• Requirements
Under this task are some entries; return every one of them exactly.

• Input material
+-------+
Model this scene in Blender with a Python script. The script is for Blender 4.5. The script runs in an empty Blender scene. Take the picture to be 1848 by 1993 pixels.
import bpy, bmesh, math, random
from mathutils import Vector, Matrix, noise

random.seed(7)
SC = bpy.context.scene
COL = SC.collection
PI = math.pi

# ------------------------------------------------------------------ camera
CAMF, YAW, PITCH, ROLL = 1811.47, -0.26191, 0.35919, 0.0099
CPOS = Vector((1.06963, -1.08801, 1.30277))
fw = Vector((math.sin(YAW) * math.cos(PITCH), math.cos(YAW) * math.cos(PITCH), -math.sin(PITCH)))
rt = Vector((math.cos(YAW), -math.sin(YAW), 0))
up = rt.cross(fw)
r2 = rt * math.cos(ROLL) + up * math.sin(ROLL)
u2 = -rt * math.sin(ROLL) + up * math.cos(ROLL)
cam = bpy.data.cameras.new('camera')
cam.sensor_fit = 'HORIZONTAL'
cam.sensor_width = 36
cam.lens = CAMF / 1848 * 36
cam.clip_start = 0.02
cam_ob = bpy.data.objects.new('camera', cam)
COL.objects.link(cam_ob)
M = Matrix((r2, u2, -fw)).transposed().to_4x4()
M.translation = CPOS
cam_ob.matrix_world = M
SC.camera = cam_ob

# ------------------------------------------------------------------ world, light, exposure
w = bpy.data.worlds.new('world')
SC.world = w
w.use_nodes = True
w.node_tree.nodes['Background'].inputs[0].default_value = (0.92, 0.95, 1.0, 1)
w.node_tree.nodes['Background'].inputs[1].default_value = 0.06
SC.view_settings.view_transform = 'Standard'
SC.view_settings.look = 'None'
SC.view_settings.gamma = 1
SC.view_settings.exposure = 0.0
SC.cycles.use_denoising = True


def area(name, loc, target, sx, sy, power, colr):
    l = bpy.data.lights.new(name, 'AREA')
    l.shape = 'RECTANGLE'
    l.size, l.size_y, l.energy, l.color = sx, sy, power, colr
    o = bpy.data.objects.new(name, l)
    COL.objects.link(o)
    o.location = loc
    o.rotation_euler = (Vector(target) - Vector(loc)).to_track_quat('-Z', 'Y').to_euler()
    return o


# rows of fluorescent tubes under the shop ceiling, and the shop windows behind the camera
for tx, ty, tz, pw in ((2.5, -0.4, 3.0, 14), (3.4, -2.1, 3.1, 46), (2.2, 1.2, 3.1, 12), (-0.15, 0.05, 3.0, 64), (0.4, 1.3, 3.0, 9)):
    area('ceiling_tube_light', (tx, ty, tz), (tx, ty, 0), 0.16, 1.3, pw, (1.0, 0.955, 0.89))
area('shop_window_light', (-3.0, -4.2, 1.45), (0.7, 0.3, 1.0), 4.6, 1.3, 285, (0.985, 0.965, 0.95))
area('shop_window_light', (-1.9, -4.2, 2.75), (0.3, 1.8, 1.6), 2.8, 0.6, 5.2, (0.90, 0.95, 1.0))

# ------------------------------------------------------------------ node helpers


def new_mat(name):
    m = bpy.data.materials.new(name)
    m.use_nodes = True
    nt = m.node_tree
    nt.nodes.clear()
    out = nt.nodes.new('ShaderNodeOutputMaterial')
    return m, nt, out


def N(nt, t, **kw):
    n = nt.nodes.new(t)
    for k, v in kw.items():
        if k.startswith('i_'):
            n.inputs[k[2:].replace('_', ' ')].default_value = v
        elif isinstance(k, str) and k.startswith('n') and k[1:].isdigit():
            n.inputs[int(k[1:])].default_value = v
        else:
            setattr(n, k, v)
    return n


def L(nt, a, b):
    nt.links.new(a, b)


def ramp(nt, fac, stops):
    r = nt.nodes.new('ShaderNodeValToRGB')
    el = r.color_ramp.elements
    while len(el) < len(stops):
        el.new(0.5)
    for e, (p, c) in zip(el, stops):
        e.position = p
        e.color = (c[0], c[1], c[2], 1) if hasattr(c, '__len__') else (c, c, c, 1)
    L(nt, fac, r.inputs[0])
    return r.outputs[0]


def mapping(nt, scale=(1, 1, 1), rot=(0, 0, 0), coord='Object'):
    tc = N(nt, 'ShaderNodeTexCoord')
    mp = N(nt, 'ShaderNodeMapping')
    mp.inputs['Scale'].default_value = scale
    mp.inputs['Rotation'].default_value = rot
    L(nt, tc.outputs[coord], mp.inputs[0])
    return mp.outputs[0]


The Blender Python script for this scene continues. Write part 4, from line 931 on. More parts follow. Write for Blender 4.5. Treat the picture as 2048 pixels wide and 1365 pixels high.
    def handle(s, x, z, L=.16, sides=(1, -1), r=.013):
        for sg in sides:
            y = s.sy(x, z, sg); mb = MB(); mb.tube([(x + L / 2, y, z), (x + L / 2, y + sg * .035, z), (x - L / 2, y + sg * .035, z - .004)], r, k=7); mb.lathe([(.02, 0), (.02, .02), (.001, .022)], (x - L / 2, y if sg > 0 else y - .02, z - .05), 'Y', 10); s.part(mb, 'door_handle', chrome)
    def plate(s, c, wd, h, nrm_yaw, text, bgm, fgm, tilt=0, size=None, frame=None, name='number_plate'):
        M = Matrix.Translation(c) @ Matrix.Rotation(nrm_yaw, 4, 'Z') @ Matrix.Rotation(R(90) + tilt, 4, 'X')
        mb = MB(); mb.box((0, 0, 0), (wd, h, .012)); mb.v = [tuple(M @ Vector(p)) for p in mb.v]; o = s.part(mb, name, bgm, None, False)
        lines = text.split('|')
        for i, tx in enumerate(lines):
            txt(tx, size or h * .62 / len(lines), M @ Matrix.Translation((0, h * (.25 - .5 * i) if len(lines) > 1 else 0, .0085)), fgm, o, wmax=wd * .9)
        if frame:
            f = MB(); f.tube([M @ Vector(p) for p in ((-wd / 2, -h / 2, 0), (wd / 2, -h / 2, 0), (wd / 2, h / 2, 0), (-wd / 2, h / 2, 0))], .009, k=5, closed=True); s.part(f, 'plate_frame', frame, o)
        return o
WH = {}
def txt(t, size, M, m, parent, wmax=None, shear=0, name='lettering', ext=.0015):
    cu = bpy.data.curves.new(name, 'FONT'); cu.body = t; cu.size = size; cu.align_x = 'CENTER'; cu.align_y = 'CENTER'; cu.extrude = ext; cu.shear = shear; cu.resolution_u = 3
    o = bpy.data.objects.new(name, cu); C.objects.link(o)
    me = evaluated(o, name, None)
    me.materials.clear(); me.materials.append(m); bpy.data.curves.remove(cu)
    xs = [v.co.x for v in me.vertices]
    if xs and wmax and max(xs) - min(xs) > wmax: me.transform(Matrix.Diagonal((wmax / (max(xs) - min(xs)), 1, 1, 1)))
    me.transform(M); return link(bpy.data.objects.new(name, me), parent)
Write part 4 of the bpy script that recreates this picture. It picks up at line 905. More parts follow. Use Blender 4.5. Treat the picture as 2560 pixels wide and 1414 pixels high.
+-------+
• Answer to this problem
Model this scene in Blender with a Python script. The script is for Blender 4.5. The script runs in an empty Blender scene. Take the picture to be 1848 by 1993 pixels.
import bpy, bmesh, math, random
from mathutils import Vector, Matrix, noise

random.seed(7)
SC = bpy.context.scene
COL = SC.collection
PI = math.pi

# ------------------------------------------------------------------ camera
CAMF, YAW, PITCH, ROLL = 1811.47, -0.26191, 0.35919, 0.0099
CPOS = Vector((1.06963, -1.08801, 1.30277))
fw = Vector((math.sin(YAW) * math.cos(PITCH), math.cos(YAW) * math.cos(PITCH), -math.sin(PITCH)))
rt = Vector((math.cos(YAW), -math.sin(YAW), 0))
up = rt.cross(fw)
r2 = rt * math.cos(ROLL) + up * math.sin(ROLL)
u2 = -rt * math.sin(ROLL) + up * math.cos(ROLL)
cam = bpy.data.cameras.new('camera')
cam.sensor_fit = 'HORIZONTAL'
cam.sensor_width = 36
cam.lens = CAMF / 1848 * 36
cam.clip_start = 0.02
cam_ob = bpy.data.objects.new('camera', cam)
COL.objects.link(cam_ob)
M = Matrix((r2, u2, -fw)).transposed().to_4x4()
M.translation = CPOS
cam_ob.matrix_world = M
SC.camera = cam_ob

# ------------------------------------------------------------------ world, light, exposure
w = bpy.data.worlds.new('world')
SC.world = w
w.use_nodes = True
w.node_tree.nodes['Background'].inputs[0].default_value = (0.92, 0.95, 1.0, 1)
w.node_tree.nodes['Background'].inputs[1].default_value = 0.06
SC.view_settings.view_transform = 'Standard'
SC.view_settings.look = 'None'
SC.view_settings.gamma = 1
SC.view_settings.exposure = 0.0
SC.cycles.use_denoising = True


def area(name, loc, target, sx, sy, power, colr):
    l = bpy.data.lights.new(name, 'AREA')
    l.shape = 'RECTANGLE'
    l.size, l.size_y, l.energy, l.color = sx, sy, power, colr
    o = bpy.data.objects.new(name, l)
    COL.objects.link(o)
    o.location = loc
    o.rotation_euler = (Vector(target) - Vector(loc)).to_track_quat('-Z', 'Y').to_euler()
    return o


# rows of fluorescent tubes under the shop ceiling, and the shop windows behind the camera
for tx, ty, tz, pw in ((2.5, -0.4, 3.0, 14), (3.4, -2.1, 3.1, 46), (2.2, 1.2, 3.1, 12), (-0.15, 0.05, 3.0, 64), (0.4, 1.3, 3.0, 9)):
    area('ceiling_tube_light', (tx, ty, tz), (tx, ty, 0), 0.16, 1.3, pw, (1.0, 0.955, 0.89))
area('shop_window_light', (-3.0, -4.2, 1.45), (0.7, 0.3, 1.0), 4.6, 1.3, 285, (0.985, 0.965, 0.95))
area('shop_window_light', (-1.9, -4.2, 2.75), (0.3, 1.8, 1.6), 2.8, 0.6, 5.2, (0.90, 0.95, 1.0))

# ------------------------------------------------------------------ node helpers


def new_mat(name):
    m = bpy.data.materials.new(name)
    m.use_nodes = True
    nt = m.node_tree
    nt.nodes.clear()
    out = nt.nodes.new('ShaderNodeOutputMaterial')
    return m, nt, out


def N(nt, t, **kw):
    n = nt.nodes.new(t)
    for k, v in kw.items():
        if k.startswith('i_'):
            n.inputs[k[2:].replace('_', ' ')].default_value = v
        elif isinstance(k, str) and k.startswith('n') and k[1:].isdigit():
            n.inputs[int(k[1:])].default_value = v
        else:
            setattr(n, k, v)
    return n


def L(nt, a, b):
    nt.links.new(a, b)


def ramp(nt, fac, stops):
    r = nt.nodes.new('ShaderNodeValToRGB')
    el = r.color_ramp.elements
    while len(el) < len(stops):
        el.new(0.5)
    for e, (p, c) in zip(el, stops):
        e.position = p
        e.color = (c[0], c[1], c[2], 1) if hasattr(c, '__len__') else (c, c, c, 1)
    L(nt, fac, r.inputs[0])
    return r.outputs[0]


def mapping(nt, scale=(1, 1, 1), rot=(0, 0, 0), coord='Object'):
    tc = N(nt, 'ShaderNodeTexCoord')
    mp = N(nt, 'ShaderNodeMapping')
    mp.inputs['Scale'].default_value = scale
    mp.inputs['Rotation'].default_value = rot
    L(nt, tc.outputs[coord], mp.inputs[0])
    return mp.outputs[0]


The Blender Python script for this scene continues. Write part 4, from line 931 on. More parts follow. Write for Blender 4.5. Treat the picture as 2048 pixels wide and 1365 pixels high.
    def handle(s, x, z, L=.16, sides=(1, -1), r=.013):
        for sg in sides:
            y = s.sy(x, z, sg); mb = MB(); mb.tube([(x + L / 2, y, z), (x + L / 2, y + sg * .035, z), (x - L / 2, y + sg * .035, z - .004)], r, k=7); mb.lathe([(.02, 0), (.02, .02), (.001, .022)], (x - L / 2, y if sg > 0 else y - .02, z - .05), 'Y', 10); s.part(mb, 'door_handle', chrome)
    def plate(s, c, wd, h, nrm_yaw, text, bgm, fgm, tilt=0, size=None, frame=None, name='number_plate'):
        M = Matrix.Translation(c) @ Matrix.Rotation(nrm_yaw, 4, 'Z') @ Matrix.Rotation(R(90) + tilt, 4, 'X')
        mb = MB(); mb.box((0, 0, 0), (wd, h, .012)); mb.v = [tuple(M @ Vector(p)) for p in mb.v]; o = s.part(mb, name, bgm, None, False)
        lines = text.split('|')
        for i, tx in enumerate(lines):
            txt(tx, size or h * .62 / len(lines), M @ Matrix.Translation((0, h * (.25 - .5 * i) if len(lines) > 1 else 0, .0085)), fgm, o, wmax=wd * .9)
        if frame:
            f = MB(); f.tube([M @ Vector(p) for p in ((-wd / 2, -h / 2, 0), (wd / 2, -h / 2, 0), (wd / 2, h / 2, 0), (-wd / 2, h / 2, 0))], .009, k=5, closed=True); s.part(f, 'plate_frame', frame, o)
        return o
WH = {}
def txt(t, size, M, m, parent, wmax=None, shear=0, name='lettering', ext=.0015):
    cu = bpy.data.curves.new(name, 'FONT'); cu.body = t; cu.size = size; cu.align_x = 'CENTER'; cu.align_y = 'CENTER'; cu.extrude = ext; cu.shear = shear; cu.resolution_u = 3
    o = bpy.data.objects.new(name, cu); C.objects.link(o)
    me = evaluated(o, name, None)
    me.materials.clear(); me.materials.append(m); bpy.data.curves.remove(cu)
    xs = [v.co.x for v in me.vertices]
    if xs and wmax and max(xs) - min(xs) > wmax: me.transform(Matrix.Diagonal((wmax / (max(xs) - min(xs)), 1, 1, 1)))
    me.transform(M); return link(bpy.data.objects.new(name, me), parent)
Write part 4 of the bpy script that recreates this picture. It picks up at line 905. More parts follow. Use Blender 4.5. Treat the picture as 2560 pixels wide and 1414 pixels high.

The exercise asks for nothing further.